There was a story in the news the other night about a Christmas tree being stolen off a front lawn -- decorations and all -- and it makes you wonder about someone's perverse holiday spirit.

Let's assume the conifer culprit took the pilfered pine home, set it up in his/her living room, and plugged in the lights.

They blink this merry message:
"Thief!"
"Thief!"
"Thief!"

Every time the crook looks at the glittering Christmas tree he should be ashamed.

Of course someone like that probably doesn't have much of a conscience to be bothered with. After stealing the Christmas tree they probably went to a shopping mall and shop-lifted some gift-wrapped presents to put under their crime-tree.

Anyone who would steal a Christmas tree would swipe little Timmy's crutch, snuff out Rudolph's glowing nose and put Ex-Lax in Santa's cookies.

Earlier there was a news story about someone who sneaked onto a Christmas tree lot and made off with a load of expensive evergreens.

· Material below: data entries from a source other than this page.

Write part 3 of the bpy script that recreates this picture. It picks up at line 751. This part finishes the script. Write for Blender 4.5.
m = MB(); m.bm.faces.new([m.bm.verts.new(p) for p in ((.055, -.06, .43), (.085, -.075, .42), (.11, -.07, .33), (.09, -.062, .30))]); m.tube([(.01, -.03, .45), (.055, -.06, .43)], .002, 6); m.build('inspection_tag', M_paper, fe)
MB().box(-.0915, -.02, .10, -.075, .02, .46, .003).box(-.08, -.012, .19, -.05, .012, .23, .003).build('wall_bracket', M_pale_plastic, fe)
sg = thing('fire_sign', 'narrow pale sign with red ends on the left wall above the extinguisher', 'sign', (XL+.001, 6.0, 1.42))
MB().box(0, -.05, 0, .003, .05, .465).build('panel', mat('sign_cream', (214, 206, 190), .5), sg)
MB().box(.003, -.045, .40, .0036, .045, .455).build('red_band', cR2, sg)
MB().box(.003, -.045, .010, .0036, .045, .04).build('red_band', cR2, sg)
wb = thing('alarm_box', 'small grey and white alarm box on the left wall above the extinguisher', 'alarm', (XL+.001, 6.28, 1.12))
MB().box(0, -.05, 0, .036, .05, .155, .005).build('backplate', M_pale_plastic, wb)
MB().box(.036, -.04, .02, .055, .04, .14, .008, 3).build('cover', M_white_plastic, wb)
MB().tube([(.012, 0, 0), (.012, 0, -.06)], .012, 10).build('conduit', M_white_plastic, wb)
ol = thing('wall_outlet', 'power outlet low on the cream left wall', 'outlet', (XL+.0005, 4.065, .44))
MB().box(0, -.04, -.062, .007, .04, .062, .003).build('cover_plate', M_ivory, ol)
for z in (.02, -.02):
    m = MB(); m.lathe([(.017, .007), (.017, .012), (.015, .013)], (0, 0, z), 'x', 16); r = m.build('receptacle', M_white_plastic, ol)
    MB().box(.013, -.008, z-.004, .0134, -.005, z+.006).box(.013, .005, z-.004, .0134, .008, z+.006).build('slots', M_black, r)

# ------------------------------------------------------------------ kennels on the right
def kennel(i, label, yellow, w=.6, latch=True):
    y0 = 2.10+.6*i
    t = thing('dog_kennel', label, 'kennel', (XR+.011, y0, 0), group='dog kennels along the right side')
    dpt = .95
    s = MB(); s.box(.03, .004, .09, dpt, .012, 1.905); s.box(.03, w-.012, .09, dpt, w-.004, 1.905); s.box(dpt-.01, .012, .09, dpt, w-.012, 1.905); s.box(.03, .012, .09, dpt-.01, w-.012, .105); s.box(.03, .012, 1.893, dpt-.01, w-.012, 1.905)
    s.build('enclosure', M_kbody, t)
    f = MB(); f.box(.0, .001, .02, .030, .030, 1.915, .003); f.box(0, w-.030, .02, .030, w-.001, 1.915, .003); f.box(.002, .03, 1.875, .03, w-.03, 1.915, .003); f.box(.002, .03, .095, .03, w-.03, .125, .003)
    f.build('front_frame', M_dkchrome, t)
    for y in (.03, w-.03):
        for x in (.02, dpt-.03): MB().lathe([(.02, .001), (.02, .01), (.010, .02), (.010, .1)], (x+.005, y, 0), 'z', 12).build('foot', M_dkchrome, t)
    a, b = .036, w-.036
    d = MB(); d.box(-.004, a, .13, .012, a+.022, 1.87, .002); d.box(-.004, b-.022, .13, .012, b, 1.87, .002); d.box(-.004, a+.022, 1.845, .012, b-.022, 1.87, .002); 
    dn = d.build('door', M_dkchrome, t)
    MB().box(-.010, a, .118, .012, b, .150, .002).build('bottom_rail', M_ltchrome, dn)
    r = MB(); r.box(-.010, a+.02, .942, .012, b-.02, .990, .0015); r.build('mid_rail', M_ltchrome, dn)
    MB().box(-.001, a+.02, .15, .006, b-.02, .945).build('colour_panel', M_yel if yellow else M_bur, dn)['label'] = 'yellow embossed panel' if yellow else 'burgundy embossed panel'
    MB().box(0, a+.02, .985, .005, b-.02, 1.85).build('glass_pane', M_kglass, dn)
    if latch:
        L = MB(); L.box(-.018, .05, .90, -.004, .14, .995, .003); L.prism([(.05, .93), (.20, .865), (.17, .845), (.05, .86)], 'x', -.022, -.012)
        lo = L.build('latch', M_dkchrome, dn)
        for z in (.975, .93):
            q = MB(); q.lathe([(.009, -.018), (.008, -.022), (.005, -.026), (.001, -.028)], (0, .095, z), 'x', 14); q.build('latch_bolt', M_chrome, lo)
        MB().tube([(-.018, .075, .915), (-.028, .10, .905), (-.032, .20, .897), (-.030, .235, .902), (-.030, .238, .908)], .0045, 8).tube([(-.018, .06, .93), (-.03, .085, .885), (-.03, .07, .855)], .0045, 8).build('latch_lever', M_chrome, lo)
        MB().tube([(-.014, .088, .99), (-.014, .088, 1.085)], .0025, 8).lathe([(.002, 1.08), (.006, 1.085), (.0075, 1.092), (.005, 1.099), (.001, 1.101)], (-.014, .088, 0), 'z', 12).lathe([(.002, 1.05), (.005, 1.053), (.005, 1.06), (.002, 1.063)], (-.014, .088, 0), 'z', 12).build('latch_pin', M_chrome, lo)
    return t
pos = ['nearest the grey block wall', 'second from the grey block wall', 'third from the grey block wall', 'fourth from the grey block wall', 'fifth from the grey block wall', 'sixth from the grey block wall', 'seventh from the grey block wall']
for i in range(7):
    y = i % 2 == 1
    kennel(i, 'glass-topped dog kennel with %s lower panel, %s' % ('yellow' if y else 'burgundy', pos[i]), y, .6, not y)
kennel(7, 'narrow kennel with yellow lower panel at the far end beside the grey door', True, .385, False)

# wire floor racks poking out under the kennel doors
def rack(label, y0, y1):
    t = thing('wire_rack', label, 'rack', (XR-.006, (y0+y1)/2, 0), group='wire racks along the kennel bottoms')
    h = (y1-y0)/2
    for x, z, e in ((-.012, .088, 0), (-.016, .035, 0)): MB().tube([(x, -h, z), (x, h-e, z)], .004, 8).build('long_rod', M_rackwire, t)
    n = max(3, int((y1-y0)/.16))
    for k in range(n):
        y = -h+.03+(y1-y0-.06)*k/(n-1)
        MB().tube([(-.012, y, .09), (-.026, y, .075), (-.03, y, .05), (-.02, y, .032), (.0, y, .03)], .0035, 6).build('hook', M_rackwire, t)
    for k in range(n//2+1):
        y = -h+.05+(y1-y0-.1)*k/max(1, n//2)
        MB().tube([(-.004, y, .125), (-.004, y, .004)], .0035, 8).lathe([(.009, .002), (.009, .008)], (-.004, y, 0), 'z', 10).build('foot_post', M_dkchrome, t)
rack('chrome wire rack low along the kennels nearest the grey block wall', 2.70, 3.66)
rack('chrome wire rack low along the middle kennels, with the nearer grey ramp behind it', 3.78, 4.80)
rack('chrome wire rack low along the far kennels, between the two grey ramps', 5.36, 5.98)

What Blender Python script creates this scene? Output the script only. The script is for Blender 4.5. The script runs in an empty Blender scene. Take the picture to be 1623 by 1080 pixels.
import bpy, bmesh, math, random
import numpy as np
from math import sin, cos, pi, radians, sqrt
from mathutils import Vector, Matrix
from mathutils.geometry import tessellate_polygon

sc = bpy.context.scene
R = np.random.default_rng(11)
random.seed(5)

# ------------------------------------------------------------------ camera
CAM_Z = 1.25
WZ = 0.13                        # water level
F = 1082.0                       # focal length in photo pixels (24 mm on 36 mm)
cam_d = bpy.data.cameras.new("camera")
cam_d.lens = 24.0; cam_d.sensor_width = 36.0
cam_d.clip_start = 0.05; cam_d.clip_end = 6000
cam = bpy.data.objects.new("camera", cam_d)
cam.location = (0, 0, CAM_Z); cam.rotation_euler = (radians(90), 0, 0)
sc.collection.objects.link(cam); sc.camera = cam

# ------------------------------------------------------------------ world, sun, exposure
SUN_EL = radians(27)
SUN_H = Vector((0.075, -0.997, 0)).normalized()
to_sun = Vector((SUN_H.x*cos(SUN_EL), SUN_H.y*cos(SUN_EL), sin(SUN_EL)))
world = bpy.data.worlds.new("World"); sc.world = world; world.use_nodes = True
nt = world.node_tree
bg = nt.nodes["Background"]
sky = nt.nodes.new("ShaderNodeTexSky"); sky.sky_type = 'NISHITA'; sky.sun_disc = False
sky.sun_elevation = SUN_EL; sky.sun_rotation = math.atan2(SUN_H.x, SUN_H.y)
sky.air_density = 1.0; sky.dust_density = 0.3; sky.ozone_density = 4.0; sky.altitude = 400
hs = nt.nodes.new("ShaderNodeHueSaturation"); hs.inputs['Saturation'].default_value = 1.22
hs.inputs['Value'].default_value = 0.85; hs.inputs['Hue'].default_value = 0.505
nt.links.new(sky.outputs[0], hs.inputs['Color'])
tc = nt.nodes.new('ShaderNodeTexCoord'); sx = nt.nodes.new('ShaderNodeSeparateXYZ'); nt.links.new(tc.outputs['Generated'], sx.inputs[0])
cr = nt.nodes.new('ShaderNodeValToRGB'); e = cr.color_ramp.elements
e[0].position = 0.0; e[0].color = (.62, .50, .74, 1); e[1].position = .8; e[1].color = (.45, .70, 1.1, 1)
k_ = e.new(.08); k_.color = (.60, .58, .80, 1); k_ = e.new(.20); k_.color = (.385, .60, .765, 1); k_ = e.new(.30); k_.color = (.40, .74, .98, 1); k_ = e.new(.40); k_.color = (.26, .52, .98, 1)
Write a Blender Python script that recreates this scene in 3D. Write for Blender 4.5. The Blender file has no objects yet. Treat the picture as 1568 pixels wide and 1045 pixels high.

The theory is they sold them to "unsuspecting customers" in other areas of town.
I have trouble believing a perspective buyer wouldn't be suspicious of a shady character peddling cut-rate Christmas trees in a back alley:

"Phssssss! Hey, pal, wanna buy a Christmas tree? Real cheap?"

I'll bet most of the people who buy one of the stolen trees knows -- or strongly suspects --it was stolen. And yet they have the audacity to take the illicit tree home, decorate it, and sing Silent Night beneath its ill-begotten boughs.

Stealing Christmas trees off a lot is pretty low-down. I have a friend who has a Christmas tree farm and he works hard all year to try to make a profit during the holidays. To have all that hard work wiped out by some low-life is infuriating.

But it pales beside the gall of the thief that stole the decorated tree off someone's front lawn.

At our house we decorate our tree with heirloom ornaments, several of which have dangled on our family's Christmas trees for four generations. Some of the ornaments have photos of kids and grandkids, now grown, and other family members.

How could the Christmas tree thief look them in the eye as he sits by the fire sipping eggnog and listening to Bing sing White Christmas?

("Hummmmm ... so those are the children of the family I stole this tree from ... cute.")

If this were one of those warm and fuzzy Christmas stories in Reader's Digest, it would have a happy, sentimental ending: the Christmas tree thief would succumb to the true meaning of Christmas, have a change of heart and return the tree. He would leave with it a note of remorse and apology, and a promise to mend his ways.

But this is real life, so don't expect the crook to return the stolen tree.

All we can hope for is that as he squirms in its cold, incriminating glare, the Grinch gets diarrhea from his mug of shop-lifted eggnog.